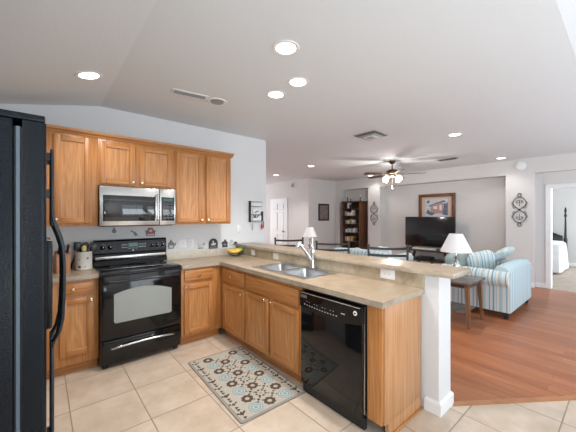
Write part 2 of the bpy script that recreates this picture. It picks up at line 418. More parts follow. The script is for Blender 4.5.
# ------------------------------------------------------------------ the setting
H = 2.69            # flat ceiling height
YW = 3.80           # kitchen wall
XR = 7.75           # face of the right (television) wall
XN = 8.05           # back of its niches
YB = -2.8           # rear wall behind the camera
XL = -0.9           # left wall
SEAM = [(2.45, 0.905), (3.30, 0.288), (3.80, -0.10), (3.80, YB)]
mb = MB(); mb.prism([(XL - .1, YB - .1), (3.80, YB - .1)] + SEAM[::-1][0:4] + [(2.45, 3.9), (XL - .1, 3.9)], 'z', -0.06, 0.0); struct(mb, 'floor', 'tile')
mb = MB(); mb.prism([(2.45, 3.9), (2.45, 0.905), (3.30, 0.288), (3.80, -0.10), (3.80, YB - .1), (7.9, YB - .1), (7.9, 6.7), (6.55, 6.7), (6.55, 11.1), (2.6, 11.1), (2.6, 3.9)], 'z', -0.06, 0.0)
struct(mb, 'floor', 'planks')
mb = MB(); mb.box(7.9, -2.3, -0.06, 12.1, 4.2, -0.001); struct(mb, 'floor', 'carpet')
mb = MB()
for a, b in zip(SEAM[:-1], SEAM[1:]):
    mb.bar((a[0], a[1], 0.004), (b[0], b[1], 0.004), 0.045, 0.010)
o = struct(mb, 'trim_1', 'wood_strip')

# ceiling: flat, with a slope falling to the left and a higher lid over the breakfast nook behind
mb = MB()
mb.prism([(0.50, 0.275), (8.15, 0.275), (8.15, 11.1), (0.50, 11.1)], 'z', H, H + 0.1)
mb.hexa([(XL - .1, 0.275, H - 0.32), (0.5, 0.275, H), (0.5, 4.0, H), (XL - .1, 4.0, H - 0.32), (XL - .1, 0.275, H - 0.22), (0.5, 0.275, H + .1), (0.5, 4.0, H + .1), (XL - .1, 4.0, H - .22)])
RZ_ = H + .66
mb.hexa([(XL - .1, YB - .1, RZ_), (8.15, YB - .1, RZ_), (8.15, .275, H), (XL - .1, .275, H), (XL - .1, YB - .1, RZ_ + .1), (8.15, YB - .1, RZ_ + .1), (8.15, .275, H + .1), (XL - .1, .275, H + .1)])
mb.prism([(XL - .1, H - .325), (.5, H), (XL - .1, H)], 'y', .27, .28)
struct(mb, 'ceiling', 'ceiling')
mb = MB(); mb.box(7.9, -2.3, 2.6, 12.1, 4.2, 2.7); struct(mb, 'ceiling', 'ceiling')
# kitchen wall, its end and the wall running back along the foyer
mb = MB(); mb.box(XL - .1, YW, 0, 2.757, YW + 0.12, H); mb.box(2.657, YW + 0.12, 0, 2.757, 11.1, H); struct(mb, 'wall_back', 'wall_kitchen')
mb = MB(); mb.box(XL - .1, YB - .1, 0, XL, -2.3, 3.35); mb.box(XL - .1, -0.5, 0, XL, YW, 3.35); mb.box(XL - .1, -2.3, 0, XL, -.5, 0.7); mb.box(XL - .1, -2.3, 2.3, XL, -.5, 3.35); struct(mb, 'wall_left', 'wall_kitchen')
# rear wall behind the camera, with its two wide window openings
mb = MB(); y0, y1 = YB - .1, YB
mb.box(XL - .1, y0, 0, 1.05, y1, 3.35); mb.box(3.65, y0, 0, 4.3, y1, 3.35); mb.box(7.1, y0, 0, 8.0, y1, 3.35)
mb.box(1.05, y0, 2.5, 3.65, y1, 3.35); mb.box(4.3, y0, 2.35, 7.1, y1, 3.35); mb.box(1.05, y0, 0, 3.65, y1, 0.2); mb.box(4.3, y0, 0, 7.1, y1, 0.25)
struct(mb, 'wall_rear', 'wall_living')
for n, (xa, xb, za, zb, k) in enumerate(((1.05, 3.65, 0.2, 2.5, 3), (4.3, 7.1, 0.25, 2.35, 3)), 1):
    mb = MB()
    mb.box(xa, y0, za, xb, y1 + .02, za + .05); mb.box(xa, y0, zb - .05, xb, y1 + .02, zb)
    for i in range(k + 1):
        x = xa + (xb - xa) * i / k; mb.box(max(xa, x - .03), y0, za + .05, min(xb, x + .03), y1 + .02, zb - .05)
    struct(mb, 'window_%d' % n, 'white_trim')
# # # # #
* _Written problem_
Omit any images, then output the listing exactly.

* _Exercise response_
Write part 2 of the bpy script that recreates this picture. It picks up at line 418. More parts follow. The script is for Blender 4.5.
# ------------------------------------------------------------------ the setting
H = 2.69            # flat ceiling height
YW = 3.80           # kitchen wall
XR = 7.75           # face of the right (television) wall
XN = 8.05           # back of its niches
YB = -2.8           # rear wall behind the camera
XL = -0.9           # left wall
SEAM = [(2.45, 0.905), (3.30, 0.288), (3.80, -0.10), (3.80, YB)]
mb = MB(); mb.prism([(XL - .1, YB - .1), (3.80, YB - .1)] + SEAM[::-1][0:4] + [(2.45, 3.9), (XL - .1, 3.9)], 'z', -0.06, 0.0); struct(mb, 'floor', 'tile')
mb = MB(); mb.prism([(2.45, 3.9), (2.45, 0.905), (3.30, 0.288), (3.80, -0.10), (3.80, YB - .1), (7.9, YB - .1), (7.9, 6.7), (6.55, 6.7), (6.55, 11.1), (2.6, 11.1), (2.6, 3.9)], 'z', -0.06, 0.0)
struct(mb, 'floor', 'planks')
mb = MB(); mb.box(7.9, -2.3, -0.06, 12.1, 4.2, -0.001); struct(mb, 'floor', 'carpet')
mb = MB()
for a, b in zip(SEAM[:-1], SEAM[1:]):
    mb.bar((a[0], a[1], 0.004), (b[0], b[1], 0.004), 0.045, 0.010)
o = struct(mb, 'trim_1', 'wood_strip')

# ceiling: flat, with a slope falling to the left and a higher lid over the breakfast nook behind
mb = MB()
mb.prism([(0.50, 0.275), (8.15, 0.275), (8.15, 11.1), (0.50, 11.1)], 'z', H, H + 0.1)
mb.hexa([(XL - .1, 0.275, H - 0.32), (0.5, 0.275, H), (0.5, 4.0, H), (XL - .1, 4.0, H - 0.32), (XL - .1, 0.275, H - 0.22), (0.5, 0.275, H + .1), (0.5, 4.0, H + .1), (XL - .1, 4.0, H - .22)])
RZ_ = H + .66
mb.hexa([(XL - .1, YB - .1, RZ_), (8.15, YB - .1, RZ_), (8.15, .275, H), (XL - .1, .275, H), (XL - .1, YB - .1, RZ_ + .1), (8.15, YB - .1, RZ_ + .1), (8.15, .275, H + .1), (XL - .1, .275, H + .1)])
mb.prism([(XL - .1, H - .325), (.5, H), (XL - .1, H)], 'y', .27, .28)
struct(mb, 'ceiling', 'ceiling')
mb = MB(); mb.box(7.9, -2.3, 2.6, 12.1, 4.2, 2.7); struct(mb, 'ceiling', 'ceiling')
# kitchen wall, its end and the wall running back along the foyer
mb = MB(); mb.box(XL - .1, YW, 0, 2.757, YW + 0.12, H); mb.box(2.657, YW + 0.12, 0, 2.757, 11.1, H); struct(mb, 'wall_back', 'wall_kitchen')
mb = MB(); mb.box(XL - .1, YB - .1, 0, XL, -2.3, 3.35); mb.box(XL - .1, -0.5, 0, XL, YW, 3.35); mb.box(XL - .1, -2.3, 0, XL, -.5, 0.7); mb.box(XL - .1, -2.3, 2.3, XL, -.5, 3.35); struct(mb, 'wall_left', 'wall_kitchen')
# rear wall behind the camera, with its two wide window openings
mb = MB(); y0, y1 = YB - .1, YB
mb.box(XL - .1, y0, 0, 1.05, y1, 3.35); mb.box(3.65, y0, 0, 4.3, y1, 3.35); mb.box(7.1, y0, 0, 8.0, y1, 3.35)
mb.box(1.05, y0, 2.5, 3.65, y1, 3.35); mb.box(4.3, y0, 2.35, 7.1, y1, 3.35); mb.box(1.05, y0, 0, 3.65, y1, 0.2); mb.box(4.3, y0, 0, 7.1, y1, 0.25)
struct(mb, 'wall_rear', 'wall_living')
for n, (xa, xb, za, zb, k) in enumerate(((1.05, 3.65, 0.2, 2.5, 3), (4.3, 7.1, 0.25, 2.35, 3)), 1):
    mb = MB()
    mb.box(xa, y0, za, xb, y1 + .02, za + .05); mb.box(xa, y0, zb - .05, xb, y1 + .02, zb)
    for i in range(k + 1):
        x = xa + (xb - xa) * i / k; mb.box(max(xa, x - .03), y0, za + .05, min(xb, x + .03), y1 + .02, zb - .05)
    struct(mb, 'window_%d' % n, 'white_trim')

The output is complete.